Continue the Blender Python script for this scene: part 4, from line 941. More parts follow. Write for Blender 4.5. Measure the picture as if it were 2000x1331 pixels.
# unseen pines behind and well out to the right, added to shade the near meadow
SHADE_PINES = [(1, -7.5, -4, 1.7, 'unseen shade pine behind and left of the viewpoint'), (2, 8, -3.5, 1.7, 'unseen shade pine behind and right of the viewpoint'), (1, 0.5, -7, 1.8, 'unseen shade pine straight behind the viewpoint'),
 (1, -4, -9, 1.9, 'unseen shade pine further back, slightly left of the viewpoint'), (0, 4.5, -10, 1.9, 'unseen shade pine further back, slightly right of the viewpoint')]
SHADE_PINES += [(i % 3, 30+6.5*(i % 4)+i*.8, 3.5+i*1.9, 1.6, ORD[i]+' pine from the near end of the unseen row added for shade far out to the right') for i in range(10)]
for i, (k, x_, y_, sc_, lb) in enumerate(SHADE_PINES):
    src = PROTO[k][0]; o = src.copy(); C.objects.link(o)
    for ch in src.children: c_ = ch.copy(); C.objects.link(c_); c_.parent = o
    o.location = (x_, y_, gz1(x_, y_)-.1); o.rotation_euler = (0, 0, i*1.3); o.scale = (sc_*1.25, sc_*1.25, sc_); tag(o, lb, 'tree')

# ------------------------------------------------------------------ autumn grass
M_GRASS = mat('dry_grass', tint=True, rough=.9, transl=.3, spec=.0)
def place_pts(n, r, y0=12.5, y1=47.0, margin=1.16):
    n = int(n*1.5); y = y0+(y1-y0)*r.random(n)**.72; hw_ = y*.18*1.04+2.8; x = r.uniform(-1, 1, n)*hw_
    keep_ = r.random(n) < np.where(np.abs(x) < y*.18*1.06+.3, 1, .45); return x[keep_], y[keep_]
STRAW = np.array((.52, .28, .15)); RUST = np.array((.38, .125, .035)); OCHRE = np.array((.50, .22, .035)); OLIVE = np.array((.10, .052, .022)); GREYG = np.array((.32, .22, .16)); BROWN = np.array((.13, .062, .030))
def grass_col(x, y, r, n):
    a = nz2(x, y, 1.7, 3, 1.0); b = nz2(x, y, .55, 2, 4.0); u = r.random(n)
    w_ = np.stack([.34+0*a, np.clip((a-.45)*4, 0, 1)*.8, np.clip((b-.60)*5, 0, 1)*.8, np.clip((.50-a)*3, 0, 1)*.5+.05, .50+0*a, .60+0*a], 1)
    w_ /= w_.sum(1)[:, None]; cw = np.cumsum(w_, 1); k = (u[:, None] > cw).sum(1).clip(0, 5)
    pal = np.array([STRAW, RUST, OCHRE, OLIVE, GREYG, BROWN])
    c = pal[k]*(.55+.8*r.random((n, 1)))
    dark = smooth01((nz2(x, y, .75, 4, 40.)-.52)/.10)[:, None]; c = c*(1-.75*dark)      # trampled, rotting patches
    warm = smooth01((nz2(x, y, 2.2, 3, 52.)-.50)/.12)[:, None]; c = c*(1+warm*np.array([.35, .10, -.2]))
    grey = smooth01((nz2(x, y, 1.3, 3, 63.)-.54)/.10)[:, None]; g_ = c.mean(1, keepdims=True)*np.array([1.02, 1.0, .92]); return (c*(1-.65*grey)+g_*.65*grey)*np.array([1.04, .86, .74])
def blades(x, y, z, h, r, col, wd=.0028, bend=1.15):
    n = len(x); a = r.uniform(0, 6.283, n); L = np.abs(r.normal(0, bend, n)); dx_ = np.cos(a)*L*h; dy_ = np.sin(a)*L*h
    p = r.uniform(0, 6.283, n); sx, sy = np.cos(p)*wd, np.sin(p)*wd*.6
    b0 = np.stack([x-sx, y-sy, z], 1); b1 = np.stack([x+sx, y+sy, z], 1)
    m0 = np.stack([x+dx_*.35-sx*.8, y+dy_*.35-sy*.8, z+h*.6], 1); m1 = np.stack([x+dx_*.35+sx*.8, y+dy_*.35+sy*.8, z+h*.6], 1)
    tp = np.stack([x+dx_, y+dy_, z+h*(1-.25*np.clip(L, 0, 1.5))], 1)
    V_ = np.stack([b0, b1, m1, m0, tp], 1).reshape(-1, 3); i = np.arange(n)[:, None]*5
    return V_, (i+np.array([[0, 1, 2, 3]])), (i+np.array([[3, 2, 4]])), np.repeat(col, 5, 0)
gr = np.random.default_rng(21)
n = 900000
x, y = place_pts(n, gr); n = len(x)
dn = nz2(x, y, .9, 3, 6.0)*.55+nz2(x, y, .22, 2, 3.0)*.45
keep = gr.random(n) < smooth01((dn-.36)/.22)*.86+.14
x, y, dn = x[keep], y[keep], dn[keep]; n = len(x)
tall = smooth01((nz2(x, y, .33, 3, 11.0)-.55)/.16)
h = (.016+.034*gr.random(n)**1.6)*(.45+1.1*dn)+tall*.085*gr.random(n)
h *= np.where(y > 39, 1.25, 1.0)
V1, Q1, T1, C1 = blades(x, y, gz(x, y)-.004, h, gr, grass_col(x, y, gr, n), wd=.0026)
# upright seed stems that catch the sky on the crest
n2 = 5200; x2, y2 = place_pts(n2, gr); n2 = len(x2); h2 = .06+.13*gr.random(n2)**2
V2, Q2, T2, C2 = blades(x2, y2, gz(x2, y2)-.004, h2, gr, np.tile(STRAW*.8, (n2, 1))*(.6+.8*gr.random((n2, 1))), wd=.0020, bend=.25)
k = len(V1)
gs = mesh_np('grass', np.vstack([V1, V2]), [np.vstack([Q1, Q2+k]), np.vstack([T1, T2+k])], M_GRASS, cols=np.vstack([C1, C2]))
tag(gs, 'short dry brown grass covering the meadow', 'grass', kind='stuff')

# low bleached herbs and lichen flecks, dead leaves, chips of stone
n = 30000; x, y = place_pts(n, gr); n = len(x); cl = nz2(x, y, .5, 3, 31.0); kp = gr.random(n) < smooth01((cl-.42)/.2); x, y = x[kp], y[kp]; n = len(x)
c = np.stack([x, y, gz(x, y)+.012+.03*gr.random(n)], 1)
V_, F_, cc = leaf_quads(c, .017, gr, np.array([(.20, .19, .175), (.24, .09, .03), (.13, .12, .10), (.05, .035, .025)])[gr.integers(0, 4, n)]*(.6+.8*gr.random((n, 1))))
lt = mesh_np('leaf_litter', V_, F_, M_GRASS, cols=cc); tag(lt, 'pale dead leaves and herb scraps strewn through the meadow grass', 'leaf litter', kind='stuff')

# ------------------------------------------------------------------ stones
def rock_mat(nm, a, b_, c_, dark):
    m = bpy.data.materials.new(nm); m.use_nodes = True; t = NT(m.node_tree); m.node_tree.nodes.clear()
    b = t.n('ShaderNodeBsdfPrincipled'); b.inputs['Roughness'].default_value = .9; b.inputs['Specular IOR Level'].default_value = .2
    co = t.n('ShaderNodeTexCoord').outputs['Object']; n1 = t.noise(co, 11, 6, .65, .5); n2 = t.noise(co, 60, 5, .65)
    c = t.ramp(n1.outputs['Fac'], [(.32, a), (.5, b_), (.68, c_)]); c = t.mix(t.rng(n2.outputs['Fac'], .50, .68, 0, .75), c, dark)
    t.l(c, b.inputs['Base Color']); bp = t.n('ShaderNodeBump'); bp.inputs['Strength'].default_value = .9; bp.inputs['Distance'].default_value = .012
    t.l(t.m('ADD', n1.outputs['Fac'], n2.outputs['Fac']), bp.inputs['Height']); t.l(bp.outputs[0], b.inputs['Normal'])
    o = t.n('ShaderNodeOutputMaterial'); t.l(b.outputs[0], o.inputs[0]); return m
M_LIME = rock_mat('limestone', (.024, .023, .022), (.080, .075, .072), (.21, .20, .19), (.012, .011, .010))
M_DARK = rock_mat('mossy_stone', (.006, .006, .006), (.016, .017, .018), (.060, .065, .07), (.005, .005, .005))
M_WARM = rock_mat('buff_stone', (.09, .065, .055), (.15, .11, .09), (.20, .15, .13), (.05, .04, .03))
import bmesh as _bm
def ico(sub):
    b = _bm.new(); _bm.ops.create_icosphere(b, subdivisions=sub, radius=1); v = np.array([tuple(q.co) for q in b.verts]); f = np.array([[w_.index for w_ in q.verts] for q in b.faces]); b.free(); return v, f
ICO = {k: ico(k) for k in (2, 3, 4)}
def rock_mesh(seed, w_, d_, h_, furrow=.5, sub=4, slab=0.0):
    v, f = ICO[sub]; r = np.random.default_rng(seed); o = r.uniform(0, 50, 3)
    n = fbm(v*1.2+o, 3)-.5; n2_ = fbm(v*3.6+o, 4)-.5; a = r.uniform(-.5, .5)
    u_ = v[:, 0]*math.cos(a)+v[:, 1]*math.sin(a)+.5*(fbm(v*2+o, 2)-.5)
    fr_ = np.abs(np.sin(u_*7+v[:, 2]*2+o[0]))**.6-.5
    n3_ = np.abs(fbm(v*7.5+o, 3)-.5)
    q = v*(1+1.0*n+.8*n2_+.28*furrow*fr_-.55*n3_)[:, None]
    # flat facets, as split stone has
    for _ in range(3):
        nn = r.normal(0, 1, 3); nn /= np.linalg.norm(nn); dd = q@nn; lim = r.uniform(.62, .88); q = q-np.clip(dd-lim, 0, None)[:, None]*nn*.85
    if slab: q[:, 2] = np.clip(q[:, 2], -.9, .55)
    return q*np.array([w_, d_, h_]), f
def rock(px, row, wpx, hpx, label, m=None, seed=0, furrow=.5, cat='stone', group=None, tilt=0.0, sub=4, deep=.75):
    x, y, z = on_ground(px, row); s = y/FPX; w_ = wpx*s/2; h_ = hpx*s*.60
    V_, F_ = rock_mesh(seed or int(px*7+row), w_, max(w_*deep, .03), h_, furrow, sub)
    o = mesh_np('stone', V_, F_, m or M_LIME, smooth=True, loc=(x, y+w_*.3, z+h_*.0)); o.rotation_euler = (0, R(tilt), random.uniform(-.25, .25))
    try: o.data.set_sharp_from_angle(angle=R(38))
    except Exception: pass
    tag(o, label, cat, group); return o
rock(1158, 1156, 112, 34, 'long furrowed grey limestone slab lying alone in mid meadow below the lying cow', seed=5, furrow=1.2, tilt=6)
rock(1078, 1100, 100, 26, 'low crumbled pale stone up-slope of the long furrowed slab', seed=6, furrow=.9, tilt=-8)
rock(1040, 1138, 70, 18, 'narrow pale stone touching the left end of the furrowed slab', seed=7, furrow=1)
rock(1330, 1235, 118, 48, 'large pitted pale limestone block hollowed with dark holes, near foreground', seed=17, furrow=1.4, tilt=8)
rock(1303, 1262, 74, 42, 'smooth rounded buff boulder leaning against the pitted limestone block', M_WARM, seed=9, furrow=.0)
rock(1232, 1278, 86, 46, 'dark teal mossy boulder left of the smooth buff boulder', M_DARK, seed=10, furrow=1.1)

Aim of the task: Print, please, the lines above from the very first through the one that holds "o.location = (x_, y_, gz1(x_, y_)-.1);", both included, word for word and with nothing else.

Reply to the exercise:
Continue the Blender Python script for this scene: part 4, from line 941. More parts follow. Write for Blender 4.5. Measure the picture as if it were 2000x1331 pixels.
# unseen pines behind and well out to the right, added to shade the near meadow
SHADE_PINES = [(1, -7.5, -4, 1.7, 'unseen shade pine behind and left of the viewpoint'), (2, 8, -3.5, 1.7, 'unseen shade pine behind and right of the viewpoint'), (1, 0.5, -7, 1.8, 'unseen shade pine straight behind the viewpoint'),
 (1, -4, -9, 1.9, 'unseen shade pine further back, slightly left of the viewpoint'), (0, 4.5, -10, 1.9, 'unseen shade pine further back, slightly right of the viewpoint')]
SHADE_PINES += [(i % 3, 30+6.5*(i % 4)+i*.8, 3.5+i*1.9, 1.6, ORD[i]+' pine from the near end of the unseen row added for shade far out to the right') for i in range(10)]
for i, (k, x_, y_, sc_, lb) in enumerate(SHADE_PINES):
    src = PROTO[k][0]; o = src.copy(); C.objects.link(o)
    for ch in src.children: c_ = ch.copy(); C.objects.link(c_); c_.parent = o
    o.location = (x_, y_, gz1(x_, y_)-.1); o.rotation_euler = (0, 0, i*1.3); o.scale = (sc_*1.25, sc_*1.25, sc_); tag(o, lb, 'tree')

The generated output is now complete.